--- START ---
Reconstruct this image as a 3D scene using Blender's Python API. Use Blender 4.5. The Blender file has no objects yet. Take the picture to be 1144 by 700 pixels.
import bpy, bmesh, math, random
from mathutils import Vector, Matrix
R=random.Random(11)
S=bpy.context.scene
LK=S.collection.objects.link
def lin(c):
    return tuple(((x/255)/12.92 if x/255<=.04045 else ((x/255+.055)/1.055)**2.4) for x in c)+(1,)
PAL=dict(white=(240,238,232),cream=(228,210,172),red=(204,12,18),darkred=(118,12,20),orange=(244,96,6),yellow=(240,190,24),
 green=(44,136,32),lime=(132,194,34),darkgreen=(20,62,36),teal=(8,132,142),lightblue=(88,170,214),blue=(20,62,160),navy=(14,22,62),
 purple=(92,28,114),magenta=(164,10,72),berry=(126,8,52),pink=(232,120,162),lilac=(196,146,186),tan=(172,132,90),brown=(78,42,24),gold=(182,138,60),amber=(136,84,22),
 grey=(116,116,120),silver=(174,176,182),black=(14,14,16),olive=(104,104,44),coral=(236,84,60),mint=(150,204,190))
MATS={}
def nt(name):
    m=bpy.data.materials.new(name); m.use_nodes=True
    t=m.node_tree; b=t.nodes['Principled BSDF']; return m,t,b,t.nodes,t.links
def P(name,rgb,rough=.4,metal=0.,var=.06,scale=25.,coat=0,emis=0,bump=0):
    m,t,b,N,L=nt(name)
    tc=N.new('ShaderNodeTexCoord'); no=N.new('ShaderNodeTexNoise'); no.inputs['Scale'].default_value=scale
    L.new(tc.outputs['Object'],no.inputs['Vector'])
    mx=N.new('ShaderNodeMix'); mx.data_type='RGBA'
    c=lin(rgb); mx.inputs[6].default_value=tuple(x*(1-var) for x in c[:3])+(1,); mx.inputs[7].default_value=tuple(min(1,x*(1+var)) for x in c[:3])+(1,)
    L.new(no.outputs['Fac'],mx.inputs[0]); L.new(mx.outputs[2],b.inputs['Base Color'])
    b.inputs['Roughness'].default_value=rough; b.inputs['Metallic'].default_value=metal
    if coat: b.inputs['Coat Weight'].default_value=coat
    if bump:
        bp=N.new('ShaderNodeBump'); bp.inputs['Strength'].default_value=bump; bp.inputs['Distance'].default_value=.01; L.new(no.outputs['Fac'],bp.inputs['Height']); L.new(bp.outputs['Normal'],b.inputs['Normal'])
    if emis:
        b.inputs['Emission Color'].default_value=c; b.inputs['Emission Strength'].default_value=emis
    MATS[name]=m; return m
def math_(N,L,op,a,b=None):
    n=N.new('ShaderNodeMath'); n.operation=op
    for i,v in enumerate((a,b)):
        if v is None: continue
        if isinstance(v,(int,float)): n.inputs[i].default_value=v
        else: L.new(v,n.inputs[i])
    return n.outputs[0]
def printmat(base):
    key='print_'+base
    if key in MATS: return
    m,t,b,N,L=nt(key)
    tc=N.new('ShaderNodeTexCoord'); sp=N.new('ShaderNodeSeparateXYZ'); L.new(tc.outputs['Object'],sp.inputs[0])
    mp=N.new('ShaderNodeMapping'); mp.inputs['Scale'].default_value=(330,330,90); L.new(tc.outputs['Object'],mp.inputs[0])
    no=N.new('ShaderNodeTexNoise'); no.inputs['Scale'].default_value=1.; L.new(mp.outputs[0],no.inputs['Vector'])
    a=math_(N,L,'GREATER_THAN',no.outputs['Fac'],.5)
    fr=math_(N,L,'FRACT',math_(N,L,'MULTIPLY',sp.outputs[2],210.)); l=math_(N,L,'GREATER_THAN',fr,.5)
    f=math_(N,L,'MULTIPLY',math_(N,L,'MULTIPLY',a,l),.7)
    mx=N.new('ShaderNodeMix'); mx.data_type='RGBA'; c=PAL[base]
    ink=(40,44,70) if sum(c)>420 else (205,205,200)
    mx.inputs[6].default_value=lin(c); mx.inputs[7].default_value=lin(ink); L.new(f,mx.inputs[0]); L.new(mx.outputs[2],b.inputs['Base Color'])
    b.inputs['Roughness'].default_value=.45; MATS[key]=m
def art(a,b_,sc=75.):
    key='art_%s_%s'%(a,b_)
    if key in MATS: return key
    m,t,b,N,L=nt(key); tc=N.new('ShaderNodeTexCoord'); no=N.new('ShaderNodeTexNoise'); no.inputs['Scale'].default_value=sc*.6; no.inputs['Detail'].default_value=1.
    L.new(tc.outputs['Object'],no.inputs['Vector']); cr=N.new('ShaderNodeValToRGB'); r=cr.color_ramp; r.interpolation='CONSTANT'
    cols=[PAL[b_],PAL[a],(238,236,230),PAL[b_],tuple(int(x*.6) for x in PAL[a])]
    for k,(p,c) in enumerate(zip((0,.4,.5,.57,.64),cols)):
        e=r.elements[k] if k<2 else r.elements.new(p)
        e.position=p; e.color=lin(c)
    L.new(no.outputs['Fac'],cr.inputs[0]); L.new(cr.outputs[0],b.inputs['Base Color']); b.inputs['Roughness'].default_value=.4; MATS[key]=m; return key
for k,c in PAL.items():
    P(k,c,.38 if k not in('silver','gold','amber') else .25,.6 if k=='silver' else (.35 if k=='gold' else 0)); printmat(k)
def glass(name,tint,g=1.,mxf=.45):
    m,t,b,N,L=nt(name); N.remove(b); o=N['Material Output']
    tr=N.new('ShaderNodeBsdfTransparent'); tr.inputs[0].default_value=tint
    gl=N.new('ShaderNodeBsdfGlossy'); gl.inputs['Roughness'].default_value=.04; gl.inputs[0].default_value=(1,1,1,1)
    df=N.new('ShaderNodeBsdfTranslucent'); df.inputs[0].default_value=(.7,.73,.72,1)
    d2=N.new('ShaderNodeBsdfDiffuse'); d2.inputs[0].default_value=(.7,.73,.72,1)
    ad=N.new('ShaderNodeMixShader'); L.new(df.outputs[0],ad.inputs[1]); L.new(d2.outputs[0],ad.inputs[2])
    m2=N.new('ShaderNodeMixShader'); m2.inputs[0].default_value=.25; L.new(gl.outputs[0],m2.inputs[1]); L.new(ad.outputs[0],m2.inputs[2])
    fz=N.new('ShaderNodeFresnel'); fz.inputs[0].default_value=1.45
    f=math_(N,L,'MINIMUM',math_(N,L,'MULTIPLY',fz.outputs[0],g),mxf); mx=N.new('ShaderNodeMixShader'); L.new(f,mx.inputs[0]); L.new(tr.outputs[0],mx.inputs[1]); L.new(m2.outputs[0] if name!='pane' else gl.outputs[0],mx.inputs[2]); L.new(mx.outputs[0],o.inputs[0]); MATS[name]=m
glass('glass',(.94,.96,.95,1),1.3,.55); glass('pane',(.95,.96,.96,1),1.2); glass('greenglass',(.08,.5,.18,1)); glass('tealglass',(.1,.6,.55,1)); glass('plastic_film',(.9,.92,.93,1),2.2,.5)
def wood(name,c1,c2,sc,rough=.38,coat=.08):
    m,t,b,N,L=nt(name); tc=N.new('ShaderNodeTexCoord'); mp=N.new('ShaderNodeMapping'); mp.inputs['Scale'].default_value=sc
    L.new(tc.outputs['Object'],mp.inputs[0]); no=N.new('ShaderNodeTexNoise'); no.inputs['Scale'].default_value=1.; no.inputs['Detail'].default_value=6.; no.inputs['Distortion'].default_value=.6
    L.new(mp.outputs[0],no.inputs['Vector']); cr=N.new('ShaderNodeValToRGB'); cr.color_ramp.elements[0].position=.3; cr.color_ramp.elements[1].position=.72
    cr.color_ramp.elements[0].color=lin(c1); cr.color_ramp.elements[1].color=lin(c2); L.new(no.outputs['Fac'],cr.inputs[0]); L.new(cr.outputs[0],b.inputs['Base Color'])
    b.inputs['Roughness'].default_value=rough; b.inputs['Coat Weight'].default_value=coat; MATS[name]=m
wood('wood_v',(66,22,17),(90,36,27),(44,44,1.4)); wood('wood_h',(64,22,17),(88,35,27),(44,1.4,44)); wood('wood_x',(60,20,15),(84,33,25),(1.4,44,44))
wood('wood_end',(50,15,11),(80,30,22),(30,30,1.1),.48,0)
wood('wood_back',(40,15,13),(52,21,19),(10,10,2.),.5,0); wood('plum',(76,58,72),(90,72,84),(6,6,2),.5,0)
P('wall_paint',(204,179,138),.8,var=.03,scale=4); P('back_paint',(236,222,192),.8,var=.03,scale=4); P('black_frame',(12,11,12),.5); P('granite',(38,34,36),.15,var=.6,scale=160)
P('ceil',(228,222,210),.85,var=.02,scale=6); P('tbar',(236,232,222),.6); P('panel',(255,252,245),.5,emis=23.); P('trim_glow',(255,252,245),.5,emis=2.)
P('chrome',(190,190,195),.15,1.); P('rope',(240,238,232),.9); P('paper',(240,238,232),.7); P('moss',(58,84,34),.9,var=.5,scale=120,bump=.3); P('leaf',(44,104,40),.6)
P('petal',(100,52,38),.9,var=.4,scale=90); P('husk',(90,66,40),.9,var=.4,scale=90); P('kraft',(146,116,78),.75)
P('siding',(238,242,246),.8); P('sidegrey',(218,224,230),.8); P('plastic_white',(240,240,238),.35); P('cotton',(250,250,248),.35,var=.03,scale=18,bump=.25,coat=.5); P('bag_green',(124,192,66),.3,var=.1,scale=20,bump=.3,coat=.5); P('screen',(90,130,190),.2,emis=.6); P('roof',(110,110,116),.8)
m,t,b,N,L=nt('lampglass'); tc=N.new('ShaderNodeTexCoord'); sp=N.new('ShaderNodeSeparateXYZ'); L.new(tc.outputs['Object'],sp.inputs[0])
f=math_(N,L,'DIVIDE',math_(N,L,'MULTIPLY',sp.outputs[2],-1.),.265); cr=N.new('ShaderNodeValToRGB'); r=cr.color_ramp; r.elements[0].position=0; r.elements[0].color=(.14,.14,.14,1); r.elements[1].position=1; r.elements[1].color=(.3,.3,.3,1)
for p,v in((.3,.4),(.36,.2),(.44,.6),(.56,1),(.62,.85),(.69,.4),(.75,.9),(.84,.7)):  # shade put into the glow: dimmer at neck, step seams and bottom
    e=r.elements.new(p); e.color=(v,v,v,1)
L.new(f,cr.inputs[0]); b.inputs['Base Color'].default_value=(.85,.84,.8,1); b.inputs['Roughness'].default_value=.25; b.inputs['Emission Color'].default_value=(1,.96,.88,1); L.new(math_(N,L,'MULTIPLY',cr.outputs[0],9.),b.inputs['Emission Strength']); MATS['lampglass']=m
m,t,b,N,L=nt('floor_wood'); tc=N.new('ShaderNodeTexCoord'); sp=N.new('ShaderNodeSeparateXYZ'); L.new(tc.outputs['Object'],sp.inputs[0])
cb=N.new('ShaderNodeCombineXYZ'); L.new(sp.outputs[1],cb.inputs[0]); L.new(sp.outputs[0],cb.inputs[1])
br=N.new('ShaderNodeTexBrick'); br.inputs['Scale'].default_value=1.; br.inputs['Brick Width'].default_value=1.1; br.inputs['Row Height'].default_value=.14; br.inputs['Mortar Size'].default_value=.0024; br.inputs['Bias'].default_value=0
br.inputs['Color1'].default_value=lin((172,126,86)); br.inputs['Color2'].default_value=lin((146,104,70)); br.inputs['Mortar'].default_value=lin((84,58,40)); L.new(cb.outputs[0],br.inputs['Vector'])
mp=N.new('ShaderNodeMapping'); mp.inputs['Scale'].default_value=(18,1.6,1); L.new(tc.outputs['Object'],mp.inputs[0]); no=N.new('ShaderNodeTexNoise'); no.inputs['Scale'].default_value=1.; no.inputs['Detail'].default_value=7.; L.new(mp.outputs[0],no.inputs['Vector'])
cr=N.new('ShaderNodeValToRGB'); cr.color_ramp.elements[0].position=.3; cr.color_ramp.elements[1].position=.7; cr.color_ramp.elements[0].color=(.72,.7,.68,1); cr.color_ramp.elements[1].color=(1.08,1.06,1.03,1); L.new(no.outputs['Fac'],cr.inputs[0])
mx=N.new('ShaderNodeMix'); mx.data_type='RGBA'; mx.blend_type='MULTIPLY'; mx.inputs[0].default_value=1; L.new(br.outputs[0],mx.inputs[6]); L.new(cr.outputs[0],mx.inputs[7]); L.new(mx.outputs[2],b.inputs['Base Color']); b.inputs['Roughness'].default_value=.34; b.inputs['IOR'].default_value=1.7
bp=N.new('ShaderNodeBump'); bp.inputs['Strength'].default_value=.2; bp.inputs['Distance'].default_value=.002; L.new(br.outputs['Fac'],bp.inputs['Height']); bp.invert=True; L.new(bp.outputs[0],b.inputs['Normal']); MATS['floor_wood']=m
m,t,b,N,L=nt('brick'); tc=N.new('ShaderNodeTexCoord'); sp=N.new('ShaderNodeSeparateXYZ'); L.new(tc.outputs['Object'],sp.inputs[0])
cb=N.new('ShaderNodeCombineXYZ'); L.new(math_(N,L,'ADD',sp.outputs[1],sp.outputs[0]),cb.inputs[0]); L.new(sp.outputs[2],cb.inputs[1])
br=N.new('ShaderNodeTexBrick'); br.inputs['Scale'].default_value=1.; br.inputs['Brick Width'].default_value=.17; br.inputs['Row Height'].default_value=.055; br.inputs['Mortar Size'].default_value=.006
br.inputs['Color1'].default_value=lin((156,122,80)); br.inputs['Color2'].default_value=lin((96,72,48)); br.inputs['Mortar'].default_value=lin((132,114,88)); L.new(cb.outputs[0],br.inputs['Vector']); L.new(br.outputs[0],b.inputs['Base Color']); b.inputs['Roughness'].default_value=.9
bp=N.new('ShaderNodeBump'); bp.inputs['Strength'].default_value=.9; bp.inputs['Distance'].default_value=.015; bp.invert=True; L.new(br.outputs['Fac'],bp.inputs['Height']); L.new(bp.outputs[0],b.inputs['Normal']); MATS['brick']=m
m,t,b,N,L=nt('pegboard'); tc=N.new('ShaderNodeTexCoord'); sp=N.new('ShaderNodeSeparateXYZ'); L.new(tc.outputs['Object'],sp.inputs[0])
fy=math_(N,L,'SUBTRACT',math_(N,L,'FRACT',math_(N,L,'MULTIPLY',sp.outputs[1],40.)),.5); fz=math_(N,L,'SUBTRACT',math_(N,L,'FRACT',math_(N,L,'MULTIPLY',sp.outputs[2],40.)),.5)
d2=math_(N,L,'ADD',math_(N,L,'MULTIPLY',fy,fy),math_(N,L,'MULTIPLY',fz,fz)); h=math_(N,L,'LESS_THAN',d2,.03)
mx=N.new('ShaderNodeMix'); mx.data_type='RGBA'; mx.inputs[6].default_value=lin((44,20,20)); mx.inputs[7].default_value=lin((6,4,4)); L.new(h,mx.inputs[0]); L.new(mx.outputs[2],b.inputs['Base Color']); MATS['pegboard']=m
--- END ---
What to work on
Which lines of the data above contain "objects"? Copy each one.

Result of the task
Reconstruct this image as a 3D scene using Blender's Python API. Use Blender 4.5. The Blender file has no objects yet. Take the picture to be 1144 by 700 pixels.
LK=S.collection.objects.link